First of all, I would like to thank the many people who, in such a discreet way, have contributed—whether in a decisive or more modest capacity—to making these 25 years possible. I also extend my gratitude to Juan Alfonso, president of Itaka-Escolapios, the Executive Committee, and Igor, its Director, for organizing and preparing this gathering.

This is a dream born of gratitude. Twenty-five years ago, Itaka-Escolapios was born from a very simple and prophetic intuition: to live the charism of Calasanz together, Order and Fraternity, laywomen, laymen, and religious; people from many countries, cultures, and contexts.

It was not just an organizational structure; it was a new way of living the Piarist mission.

Today we celebrate that journey with gratitude, but an anniversary is not just about remembrance; above all, it serves to ask ourselves what we are called to be, how do we envision Itaka-Escolapios in 25 years?

I’ll share my dreams for 7 minutes—I think I’ll get through four…

  1. I dream of a network that generates Piarist life.

The Declaration, drafted on March 6, 2026, which we have been working on these past few days in San Pantaleo, says something very important: It is not enough to maintain (care for) what already exists. We must generate new Piarist life.

That is why the first dream would be this: May Itaka-Escolapios increasingly become a generator of life.

In 25 years, I dream of a network that gives birth to new Piarist presences; that launches projects in new peripheries; that creates vibrant Christian communities and that awakens religious and lay vocations.

Itaka-Escolapios has never been just a platform: It is a matrix of Piarist life, a place where mission generates community, and where community generates mission.

I also dream of a network that listens deeply to the Spirit and to reality, that discerns together where God is calling us. A network where we know how to listen to one another: religious and laypeople, communities and ministries, young people and adults.

Because when we listen together, the Spirit opens new paths. Then the mission ceases to be merely an activity and becomes Christian life that is born, grows, and multiplies.

  1. I dream of a network that transforms and is present in the peripheries.

If anything characterizes the Gospel, it is the place where Jesus positions himself, always close to those who need him most. That is why I dream of an Itaka-Escolapios that is increasingly present on the peripheries: on the social peripheries, at the frontiers of education, in the places where children and youth are most vulnerable, where education can change the course of a life. Calasanz understood this with striking clarity.

In 25 years, I would like someone to be able to say: If you want to find Itaka-Escolapios, look where children need hope the most. It will be there.

  1. I dream of a global network capable of transforming itself to serve better

Today, Itaka-Escolapios is already an international network; but in 25 years, I dream of something even more powerful. A network deeply interconnected across continents, cultures, and generations.

A network where projects, resources, and dreams flow; where Africa, the Americas, Asia, and Europe enrich one another; where no one walks alone.

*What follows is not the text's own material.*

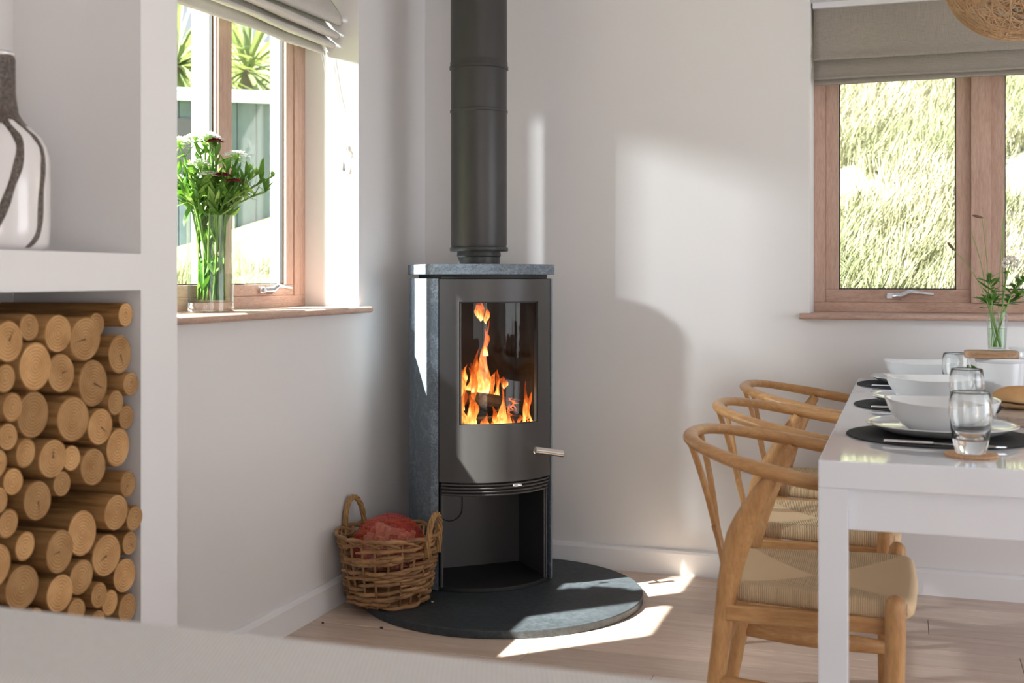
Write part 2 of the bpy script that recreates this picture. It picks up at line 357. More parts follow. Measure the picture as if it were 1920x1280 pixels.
# bread
m, nt, b = NT('bread_crust'); setp(b, rough=.6, spec=.2)
v = coords(nt); f = nz(nt, v, 14, 5); sp = nt.nodes.new('ShaderNodeSeparateXYZ'); nt.links.new(v, sp.inputs[0])
zz = math(nt, 'ADD', math(nt, 'MULTIPLY', sp.outputs['Z'], 10), math(nt, 'MULTIPLY', f, .6))
nt.links.new(ramp(nt, zz, [(.3, (.85, .62, .38)), (.55, (.80, .52, .26)), (.85, (.62, .31, .11))]), b.inputs['Base Color']); bump(nt, b, nz(nt, v, 70, 4), .3, .002); M['bread'] = m
M['board'] = wood('serving_board_wood', (.34, .185, .095), (.60, .40, .26), (2, 12, 12), 5, .6, .2)
M['board_pale'] = wood('pale_board_wood', (.50, .38, .29), (.68, .56, .46), (2, 12, 12), 5, .6, .2)
# flames
m, nt, b = NT('flame'); nt.nodes.remove(b)
tc = nt.nodes.new('ShaderNodeTexCoord'); sp = nt.nodes.new('ShaderNodeSeparateXYZ'); nt.links.new(tc.outputs['Generated'], sp.inputs[0])
v = coords(nt, (1, 1, .35), rand=True); f = nz(nt, v, 38, 3, .5, 1.5)
q = math(nt, 'ADD', math(nt, 'MULTIPLY', sp.outputs['Z'], .55), math(nt, 'MULTIPLY', f, .75))
col = ramp(nt, q, [(.30, (1, .66, .26)), (.5, (1, .42, .09)), (.68, (1, .20, .025)), (.9, (.8, .09, .01))])
em = nt.nodes.new('ShaderNodeEmission'); nt.links.new(col, em.inputs[0])
st = ramp(nt, q, [(.25, 1.0), (.5, .42), (.85, .14)]); nt.links.new(math(nt, 'MULTIPLY', st, 5.5), em.inputs[1])
tr = nt.nodes.new('ShaderNodeBsdfTransparent'); mx = nt.nodes.new('ShaderNodeMixShader')
nt.links.new(ramp(nt, f, [(.34, .96), (.62, .25)]), mx.inputs[0]); nt.links.new(tr.outputs[0], mx.inputs[1]); nt.links.new(em.outputs[0], mx.inputs[2]); nt.links.new(mx.outputs[0], nt.nodes['Material Output'].inputs[0]); M['flame'] = m
m, nt, b = NT('charred_log'); setp(b, rough=.8)
v = coords(nt); f = nz(nt, v, 40, 6, .7); vo = nt.nodes.new('ShaderNodeTexVoronoi'); vo.feature = 'DISTANCE_TO_EDGE'; vo.inputs['Scale'].default_value = 45; nt.links.new(coords(nt, (.4, 1, 1)), vo.inputs['Vector'])
nt.links.new(ramp(nt, f, [(.3, (.004, .003, .003)), (.7, (.022, .013, .010))]), b.inputs['Base Color'])
nt.links.new(ramp(nt, math(nt, 'ADD', vo.outputs['Distance'], math(nt, 'MULTIPLY', nz(nt, v, 9, 2), .4)), [(.16, (1, .16, .02)), (.21, (0, 0, 0))]), b.inputs['Emission Color']); b.inputs['Emission Strength'].default_value = 2.0
bump(nt, b, vo.outputs['Distance'], .7, .01); M['char'] = m
# outdoors
m, nt, b = NT('dune_grass'); setp(b, rough=.8, spec=.1)
tc = nt.nodes.new('ShaderNodeTexCoord'); v = tc.outputs['Object']
n1 = nz(nt, v, .9, 4, .6); n2 = nz(nt, v, 14, 2)
c = ramp(nt, math(nt, 'ADD', math(nt, 'MULTIPLY', n1, .65), math(nt, 'MULTIPLY', n2, .35)), [(.34, (.15, .19, .085)), (.44, (.27, .28, .165)), (.54, (.37, .355, .25)), (.66, (.45, .43, .34))])
nt.links.new(c, b.inputs['Base Color']); M['grass'] = m
M['sand'] = simple('sandy_turf', (.27, .26, .18), .95, var=.35, sc=3)
M['lawn'] = simple('garden_turf', (.20, .24, .09), .95, var=.4, sc=3)
M['palmleaf'] = simple('palm_leaf', (.22, .27, .13), .5, var=.3, sc=6); translucent_leaf(M['palmleaf'], (.35, .42, .12), .3)
M['bark'] = simple('palm_bark', (.16, .12, .08), .95, var=.4, sc=12)
M['shed'] = simple('blue_grey_boards', (.13, .17, .21), .7, var=.2, sc=6)
M['shed_roof'] = simple('shed_roof_felt', (.30, .34, .38), .8, var=.2, sc=8)
M['dark_glass'] = simple('dark_shed_window', (.02, .025, .03), .1)
M['bulb'] = simple('opal_bulb', (.8, .8, .78), .3)

# ================================================================== ROOM
def struct(name, mb, mat, **k):
    o = mb.obj(name, mat, **k); o['kind'] = 'structure'; return o
floor = struct('floor', MB().box(-.31, 4.9, -6.8, .31, -.12, -.014), M['black'])
k = 0; y = -.008
row = 0
while y > -6.5:
    y1 = y-.160
    if row == 0: joints = [.62, 2.55, 4.1]
    elif row == 2: joints = [.1, 1.889, 3.7]
    elif row == 6: joints = [.771, 2.60]
    else: joints = []
    if not joints:
        x = random.uniform(.25, 1.7)
        while x < 4.6: joints.append(x); x += random.uniform(1.7, 2.0)
    xs = [0]+joints+[4.6]
    for a, b in zip(xs[:-1], xs[1:]):
        cx, cy = (a+b)/2, (y+y1)/2; hx, hy = (b-a)/2-.0007, .080-.0007
        MB().box(-hx, hx, -hy, hy, -.014, 0).obj('plank', M['plank'], floor, bevel=.0012, seg=1, loc=(cx, cy, 0))
    y = y1; row += 1
MB().box(0, 4.6, -.008, 0, -.014, 0).obj('plank', M['plank'], floor)

T = .31
w = MB(); y0, y1, z0, z1 = -2.13, -.60, .978, 2.13
w.box(-T, 0, -6.8, y0, 0, 3.5); w.box(-T, 0, y1, 0, 0, 3.5); w.box(-T, 0, y0, y1, 0, z0); w.box(-T, 0, y0, y1, z1, 3.5)
struct('wall_left', w, M['wall'])
w = MB(); x0, x1, z0b, z1b = 1.494, 3.26, .953, 2.10
w.box(-T, x0, 0, T, 0, 3.5); w.box(x1, 4.9, 0, T, 0, 3.5); w.box(x0, x1, 0, T, 0, z0b); w.box(x0, x1, 0, T, z1b, 3.5)
struct('wall_back', w, M['wall'])
w = MB(); w.box(4.6, 4.9, -6.8, -3.7, 0, 3.5); w.box(4.6, 4.9, -.7, 0, 0, 3.5); w.box(4.6, 4.9, -3.7, -.7, 2.3, 3.5); w.box(4.6, 4.9, -3.7, -.7, 0, .02)
struct('wall_right', w, M['wall'])
w = MB(); w.box(0, 2.5, -6.8, -6.5, 0, 3.5); w.box(4.5, 4.6, -6.8, -6.5, 0, 3.5); w.box(2.5, 4.5, -6.8, -6.5, 2.3, 3.5); w.box(2.5, 4.5, -6.8, -6.5, 0, .02)
struct('wall_rear', w, M['wall'])
struct('ceiling', MB().box(-.31, 4.9, -6.8, .31, 3.5, 3.65), M['ceiling'])
# skirting: board with a small rounded top lip
def skirt(name, L, loc, rz):
    pr = [(0, 0), (.018, 0), (.018, .078), (.014, .088), (.006, .092), (0, .092)]
    mb = MB(); n = len(pr)
    mb.add([(0, p[0], p[1]) for p in pr]+[(L, p[0], p[1]) for p in pr], [list(range(n)), list(range(n, 2*n))[::-1]]+[(i, n+i, n+(i+1) % n, (i+1) % n) for i in range(n)])
    o = mb.obj(name, M['trim']); o.location = loc; o.rotation_euler = (0, 0, rz); o['kind'] = 'structure'; return o
skirt('baseboard_left', 2.19, (0, 0, 0), radians(-90))
skirt('baseboard_back', 4.6, (4.6, 0, 0), radians(180))
# the alcove unit left of the window
al = MB().box(0, .03, -3.6, -2.315, .384, 3.5).obj('wall_alcove', M['wall']); al['kind'] = 'structure'
MB().box(0, .35, -2.315, -2.19, 0, 3.5).obj('pillar', M['wall'], al)
MB().box(.03, .35, -3.6, -2.315, 1.0755, 1.149).obj('shelf', M['wall'], al)
MB().box(0, .35, -3.6, -2.315, 0, .384).obj('plinth', M['wall'], al)
MB().box(0, .35, -3.8, -3.6, 0, 3.5).obj('side_pillar', M['wall'], al)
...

Because when the mission is lived as a network, the charism becomes stronger, more creative, and more universal.

I also dream of a network that has the inner freedom to transform itself, a network capable of reading the signs of the times and of places, capable of continually asking itself: What is the Spirit asking of us? What is reality asking of us today? What do children and young people need today?

A network with agility, shared responsibility, and vision, not absorbed in its structures, but open to rethinking itself to serve better. Because the center is not the network: As with Jesus and Calasanz, the center is the mission.

And the mission is not ours either. It is the Piarist charism, which the Church received through Saint Joseph Calasanz and which transcends us all. We are simply servants, bearers of that gift.

When education is lived this way, in communion and as a network, its capacity to transform the world is amplified.

  1. The deepest dream.

But perhaps the deepest dream is not strategic; it is spiritual.

In 25 years, I dream of an Itaka-Escolapios that continues to have the heart of the Gospel, a passion for children, missionary boldness, and the joy of fraternity.

If in 25 years we still have that, everything else will follow.

Calasanz discovered that giving an opportunity, no matter how small, to children, girls, young people, and their familiestransforms the world.

25 years ago, Itaka-Escolapios was born to live out that mission together. In 25 years, I hope we can say that this small intuition became a GREAT NETWORK OF HOPE for many children and young people around the world, and that we continue to walk, humbly, in the same dream of Calasanz.